▶ Data excerpt
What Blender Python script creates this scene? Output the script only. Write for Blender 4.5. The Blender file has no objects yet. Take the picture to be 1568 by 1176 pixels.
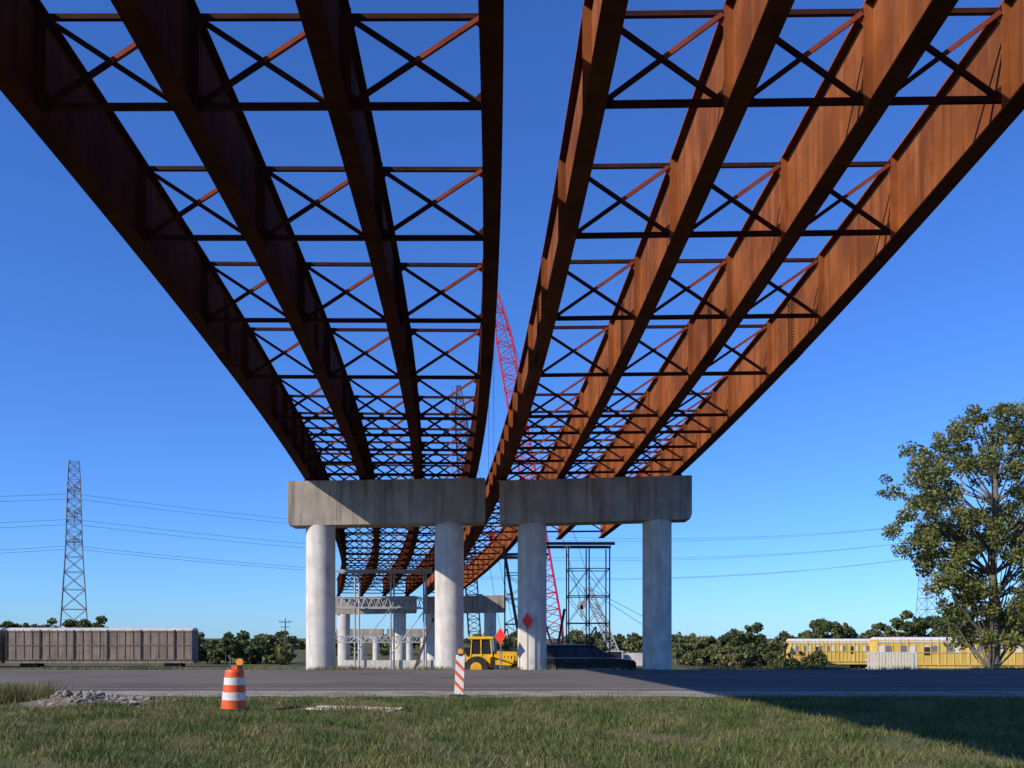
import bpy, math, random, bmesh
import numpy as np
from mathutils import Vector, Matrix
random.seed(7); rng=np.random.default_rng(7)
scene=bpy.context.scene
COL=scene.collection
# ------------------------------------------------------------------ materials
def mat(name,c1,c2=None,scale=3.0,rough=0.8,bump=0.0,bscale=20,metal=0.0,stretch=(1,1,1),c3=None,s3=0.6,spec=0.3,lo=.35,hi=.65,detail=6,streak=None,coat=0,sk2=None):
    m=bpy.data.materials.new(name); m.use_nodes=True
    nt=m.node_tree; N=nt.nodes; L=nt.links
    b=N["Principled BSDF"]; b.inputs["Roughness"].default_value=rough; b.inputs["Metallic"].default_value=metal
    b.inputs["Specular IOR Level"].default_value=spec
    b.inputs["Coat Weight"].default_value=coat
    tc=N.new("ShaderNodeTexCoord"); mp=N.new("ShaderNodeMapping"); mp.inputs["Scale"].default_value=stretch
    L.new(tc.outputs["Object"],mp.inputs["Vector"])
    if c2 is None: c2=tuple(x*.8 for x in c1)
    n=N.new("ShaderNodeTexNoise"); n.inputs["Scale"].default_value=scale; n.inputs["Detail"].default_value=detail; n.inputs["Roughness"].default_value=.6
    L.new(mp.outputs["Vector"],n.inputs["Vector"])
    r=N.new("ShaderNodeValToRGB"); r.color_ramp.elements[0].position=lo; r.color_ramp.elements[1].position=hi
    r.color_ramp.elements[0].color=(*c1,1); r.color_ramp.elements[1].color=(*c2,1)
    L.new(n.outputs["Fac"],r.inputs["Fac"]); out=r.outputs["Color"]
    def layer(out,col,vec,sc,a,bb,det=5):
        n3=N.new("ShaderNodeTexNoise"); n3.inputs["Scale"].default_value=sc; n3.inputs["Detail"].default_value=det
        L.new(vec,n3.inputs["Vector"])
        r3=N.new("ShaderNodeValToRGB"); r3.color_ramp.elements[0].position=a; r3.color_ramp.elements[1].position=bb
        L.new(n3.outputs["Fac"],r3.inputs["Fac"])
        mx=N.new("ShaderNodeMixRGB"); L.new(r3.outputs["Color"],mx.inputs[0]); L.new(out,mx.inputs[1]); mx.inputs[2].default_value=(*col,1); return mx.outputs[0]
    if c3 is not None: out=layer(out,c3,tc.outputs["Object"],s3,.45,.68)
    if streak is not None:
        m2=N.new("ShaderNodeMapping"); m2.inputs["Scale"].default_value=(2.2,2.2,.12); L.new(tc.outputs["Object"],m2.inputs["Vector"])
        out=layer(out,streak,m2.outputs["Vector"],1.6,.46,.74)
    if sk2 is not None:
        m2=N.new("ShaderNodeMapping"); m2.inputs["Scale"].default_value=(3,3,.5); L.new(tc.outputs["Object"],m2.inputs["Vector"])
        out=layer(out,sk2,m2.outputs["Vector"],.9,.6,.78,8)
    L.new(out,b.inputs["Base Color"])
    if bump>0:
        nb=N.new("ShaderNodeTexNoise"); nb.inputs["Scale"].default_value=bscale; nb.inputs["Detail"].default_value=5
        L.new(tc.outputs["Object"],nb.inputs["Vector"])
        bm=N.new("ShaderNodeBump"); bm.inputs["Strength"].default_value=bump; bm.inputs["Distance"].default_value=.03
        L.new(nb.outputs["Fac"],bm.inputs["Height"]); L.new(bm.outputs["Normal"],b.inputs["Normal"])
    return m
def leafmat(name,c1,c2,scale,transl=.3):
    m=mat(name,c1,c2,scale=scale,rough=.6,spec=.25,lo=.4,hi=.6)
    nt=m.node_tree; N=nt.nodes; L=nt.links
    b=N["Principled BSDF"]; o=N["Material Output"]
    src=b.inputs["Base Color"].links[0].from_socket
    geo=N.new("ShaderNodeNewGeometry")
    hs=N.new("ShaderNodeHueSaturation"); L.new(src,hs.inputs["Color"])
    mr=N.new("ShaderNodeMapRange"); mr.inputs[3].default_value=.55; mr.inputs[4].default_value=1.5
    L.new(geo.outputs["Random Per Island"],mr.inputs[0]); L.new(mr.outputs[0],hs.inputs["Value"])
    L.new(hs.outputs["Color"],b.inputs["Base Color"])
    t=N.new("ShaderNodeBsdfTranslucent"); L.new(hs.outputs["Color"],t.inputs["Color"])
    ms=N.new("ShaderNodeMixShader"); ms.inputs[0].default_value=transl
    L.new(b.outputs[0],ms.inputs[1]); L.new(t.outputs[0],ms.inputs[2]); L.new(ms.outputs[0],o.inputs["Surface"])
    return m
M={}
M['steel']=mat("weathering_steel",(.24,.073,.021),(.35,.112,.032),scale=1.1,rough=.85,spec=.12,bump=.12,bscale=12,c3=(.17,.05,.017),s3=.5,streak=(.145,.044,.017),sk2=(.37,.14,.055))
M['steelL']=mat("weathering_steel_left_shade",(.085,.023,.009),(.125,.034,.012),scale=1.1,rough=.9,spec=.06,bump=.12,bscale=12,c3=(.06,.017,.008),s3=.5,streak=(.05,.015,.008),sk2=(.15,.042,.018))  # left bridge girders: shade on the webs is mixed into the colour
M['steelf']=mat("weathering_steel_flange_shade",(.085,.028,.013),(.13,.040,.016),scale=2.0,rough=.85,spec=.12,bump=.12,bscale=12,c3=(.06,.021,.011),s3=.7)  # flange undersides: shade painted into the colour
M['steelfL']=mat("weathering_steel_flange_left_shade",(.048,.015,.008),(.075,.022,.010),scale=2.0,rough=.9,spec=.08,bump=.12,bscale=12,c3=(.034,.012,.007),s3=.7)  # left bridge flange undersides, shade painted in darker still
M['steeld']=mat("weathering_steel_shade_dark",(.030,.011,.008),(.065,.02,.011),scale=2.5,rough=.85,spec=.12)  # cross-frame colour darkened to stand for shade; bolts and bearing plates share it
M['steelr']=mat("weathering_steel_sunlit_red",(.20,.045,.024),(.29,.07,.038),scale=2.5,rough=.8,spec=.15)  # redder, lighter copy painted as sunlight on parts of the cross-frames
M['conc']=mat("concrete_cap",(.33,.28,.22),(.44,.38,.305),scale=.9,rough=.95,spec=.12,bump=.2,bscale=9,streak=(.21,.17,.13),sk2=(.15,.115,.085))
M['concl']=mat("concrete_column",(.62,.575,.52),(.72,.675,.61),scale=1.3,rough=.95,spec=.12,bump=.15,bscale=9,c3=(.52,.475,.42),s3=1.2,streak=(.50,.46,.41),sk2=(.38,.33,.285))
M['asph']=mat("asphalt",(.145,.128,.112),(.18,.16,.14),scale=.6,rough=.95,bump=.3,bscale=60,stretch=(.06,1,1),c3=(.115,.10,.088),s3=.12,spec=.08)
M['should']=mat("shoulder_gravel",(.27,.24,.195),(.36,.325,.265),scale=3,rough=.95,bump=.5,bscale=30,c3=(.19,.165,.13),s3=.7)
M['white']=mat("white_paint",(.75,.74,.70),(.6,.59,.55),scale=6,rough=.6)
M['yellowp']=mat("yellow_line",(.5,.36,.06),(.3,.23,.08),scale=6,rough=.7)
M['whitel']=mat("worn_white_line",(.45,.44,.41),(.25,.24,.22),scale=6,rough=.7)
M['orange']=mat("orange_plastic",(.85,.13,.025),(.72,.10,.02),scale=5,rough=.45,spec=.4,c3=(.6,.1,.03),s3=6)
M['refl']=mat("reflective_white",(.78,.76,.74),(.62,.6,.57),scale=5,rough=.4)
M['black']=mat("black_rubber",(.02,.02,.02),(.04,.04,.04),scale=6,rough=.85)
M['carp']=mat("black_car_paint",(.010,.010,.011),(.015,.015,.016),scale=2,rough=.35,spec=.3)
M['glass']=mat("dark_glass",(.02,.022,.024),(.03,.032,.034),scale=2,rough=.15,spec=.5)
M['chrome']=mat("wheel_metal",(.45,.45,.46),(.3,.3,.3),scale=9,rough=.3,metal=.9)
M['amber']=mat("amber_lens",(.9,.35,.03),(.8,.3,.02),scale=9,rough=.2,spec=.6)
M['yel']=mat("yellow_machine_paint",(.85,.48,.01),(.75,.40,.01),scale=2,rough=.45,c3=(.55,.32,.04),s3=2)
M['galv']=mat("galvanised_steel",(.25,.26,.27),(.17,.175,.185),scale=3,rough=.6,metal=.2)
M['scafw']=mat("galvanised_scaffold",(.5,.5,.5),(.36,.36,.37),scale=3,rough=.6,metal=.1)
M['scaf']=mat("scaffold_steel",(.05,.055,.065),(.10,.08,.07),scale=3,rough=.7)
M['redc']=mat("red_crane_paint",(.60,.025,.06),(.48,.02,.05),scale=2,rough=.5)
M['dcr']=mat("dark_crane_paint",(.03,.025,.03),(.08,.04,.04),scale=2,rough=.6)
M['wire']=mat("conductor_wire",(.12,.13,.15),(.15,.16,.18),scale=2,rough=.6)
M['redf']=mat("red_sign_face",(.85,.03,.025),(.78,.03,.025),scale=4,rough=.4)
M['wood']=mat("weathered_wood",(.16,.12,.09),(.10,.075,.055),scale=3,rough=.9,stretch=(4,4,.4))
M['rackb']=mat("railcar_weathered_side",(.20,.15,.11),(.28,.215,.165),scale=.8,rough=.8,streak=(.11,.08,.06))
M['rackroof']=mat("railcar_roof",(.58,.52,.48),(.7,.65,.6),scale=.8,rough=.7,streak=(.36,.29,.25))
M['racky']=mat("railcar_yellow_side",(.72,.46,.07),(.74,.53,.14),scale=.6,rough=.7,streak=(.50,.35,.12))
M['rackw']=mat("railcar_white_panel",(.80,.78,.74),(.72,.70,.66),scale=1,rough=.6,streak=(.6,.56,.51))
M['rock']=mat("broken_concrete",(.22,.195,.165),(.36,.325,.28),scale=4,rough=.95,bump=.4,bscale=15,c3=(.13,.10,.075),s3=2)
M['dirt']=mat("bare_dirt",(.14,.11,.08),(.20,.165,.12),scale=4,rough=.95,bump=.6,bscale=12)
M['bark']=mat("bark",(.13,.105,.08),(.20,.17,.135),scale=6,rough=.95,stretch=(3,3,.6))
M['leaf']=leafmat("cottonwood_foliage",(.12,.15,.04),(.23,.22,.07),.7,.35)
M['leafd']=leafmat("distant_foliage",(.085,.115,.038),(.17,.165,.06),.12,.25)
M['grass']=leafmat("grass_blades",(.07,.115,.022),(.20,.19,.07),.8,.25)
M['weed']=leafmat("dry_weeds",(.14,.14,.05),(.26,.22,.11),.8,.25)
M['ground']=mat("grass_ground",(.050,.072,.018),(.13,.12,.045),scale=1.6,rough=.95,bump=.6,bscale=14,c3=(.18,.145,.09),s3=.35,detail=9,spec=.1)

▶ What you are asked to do
Look through the data and gather every line with the string "scene" in it.

▶ Answer to the problem
What Blender Python script creates this scene? Output the script only. Write for Blender 4.5. The Blender file has no objects yet. Take the picture to be 1568 by 1176 pixels.
scene=bpy.context.scene
COL=scene.collection